Claro está que nosotros no somos Pablo; pero eso no quita que sepamos valorar, intuyamos, lo acertado de su enfoque, la verdad de su itinerario. Nos falta su fuerza y su libertad, pero no del todo; porque, se nos ha dicho, que en el camino de seguimiento a Jesús que emprendemos, la encontraremos. Sabemos que al acercarnos a Jesús, al olvidarnos de nosotros mismos, penetramos en la verdad que nos libera de nuestras inclinaciones al mundo, del anzuelo en el que habíamos caído tras el cebo de los placeres, el prestigio, el poder, la diversión…; falsos ídolos que no dan paz sino insatisfacción, agobios, angustias…; sobre todo no nos dan respuesta válida a nuestro ser y nuestro destino. Por eso Jesús nos urge a que nos decidamos a elegirle a El, que es la verdad, frente a la mentira de los ídolos, representados en el dinero:” Nadie puede estar al servicio de dos amos…no podéis servir a Dios y al dinero…No andéis agobiados pensando qué vais a comer…Sobre todo buscad el reino de Dios y su justicia; lo demás se os dará por añadidura.”(Mt. 6,24-34). Pero nos falta fe; parece que nos cuesta reconocer algo elemental y evidente, que “El Señor da la muerte y la vida, hunde en el abismo y levanta; da la pobreza y la riqueza, humilla y enaltece”(1ºSam. 2,6 y 7); o como dice el Salmo 126, “ Si el Señor no construye la casa, en vano se afanan los constructores; si el Señor no guarda la ciudad, en vano vigila la guardia”. A fín de cuentas, todo lo que somos y tenemos de Dios nos viene y a Él se lo debemos, ya nos guste o nos disguste. Es ahí, en la tribulación, donde tenemos la ocasión mejor de pronunciarnos por El y alcanzar la libertad de los hijos de Dios; “recordad cómo fue probado nuestro padre Abrahán y, purificado por muchas tribulaciones, llegó a ser amigo de Dios”.(Jdt. 8, 25 yss.). Cuando hemos dado un nuevo enfoque a nuestra vida, desde la convicción de quienes somos y de donde nos viene la fuerza y la vida, podemos enfrentarnos a nuestras frustraciones y fracasos y encarar la vida con esperanza sin dejarnos ahogar por las difíciles situaciones que soportamos; ya no somos esclavos de nuestros proyectos y ambiciones, de nuestros apegos y afectos.

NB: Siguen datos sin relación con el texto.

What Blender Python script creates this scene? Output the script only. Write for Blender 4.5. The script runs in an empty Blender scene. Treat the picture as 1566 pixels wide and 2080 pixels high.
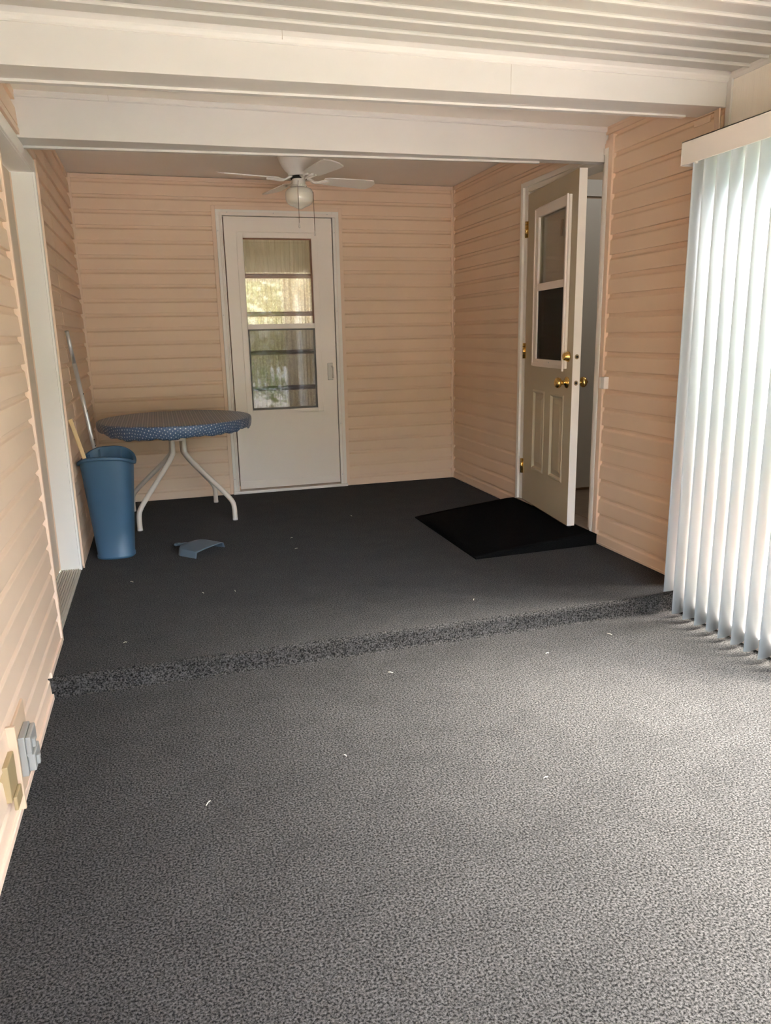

Sirviéndonos de la cruz nos liberarnos de nosotros mismos y entramos a disfrutar de la libertad de los hijos de Dios. Y una consecuencia inmediata es que podemos darnos a los demás, convertirnos en instrumentos a través de los cuales el amor de Dios llega a nuestro prójimo. Nuestro sufrimiento no solo puede acercarnos a Dios, si se lo ofrecemos, sino que, también acerca a nuestros semejantes a Dios. En la medida que nuestra renuncia sea sincera y profunda, podremos amar incluso a nuestros enemigos y perdonar los agravios recibidos. Eso es lo que hizo nuestro modelo, Jesús, poco antes de morir en la cruz, cuando dijo . “Padre, perdónalos porque no saben lo que hacen”(Lc. 23,34).
Todo el itinerario descrito anteriormente de encuentro con Dios y con el prójimo, nos suena, de entrada, a música celestial, a utopía, a algo alejado de la realidad. Nada mas inexacto. Es un camino que no se hace en un día y, por otro lado, tampoco se hace solo, se cuenta con la fuerza del Espíritu Santo; una fuerza que no solo se recibe con el ofrecimiento de nuestra vida, dichas y desdichas, sino también a través de los sacramentos, de forma muy especial, a través de la Eucaristía, que es el sacramento de la comunión con Dios y con el prójimo y, por lo mismo, el sacramento del amor y la paz. Pero todo tiene un origen. Para emprender el camino del encuentro, debemos sentir, antes que nada, la insatisfacción de las respuestas que nos da el mundo; buscar las huellas de Dios en nuestro interior e ir conociendo a nuestro Padre de la mano de su Palabra, La Biblia. Poco a poco iremos descubriendo la presencia de ese Padre en la historia de nuestra vida, una actuación que no siempre es fácil de descubrir, sobre todo en el caso de niños que han sufrido desde su mas tierna infancia maltrato y vejaciones de todo tipo. Solo la luz del Espíritu Santo puede iluminarnos ciertas historias personales y, yo soy testigo, lo hace cuando se le pide. Por otro lado, tampoco podemos tener una idea equivocada de la fe: Esa convicción que ordena nuestra vida y conducta, se mueve en un terreno de dudas e inseguridades pues a Dios solo le vemos con los ojos del alma y ese aspecto nuestro, espiritual y esencial, lo tenemos un poco atrofiado. Eso sí, como ocurre en todo, el ejercicio espiritual nos lleva a una mayor penetración de las cosas del espíritu, de las cosas de Dios. La fe viene a ser la seguridad, dentro de las limitaciones e inseguridades de este mundo.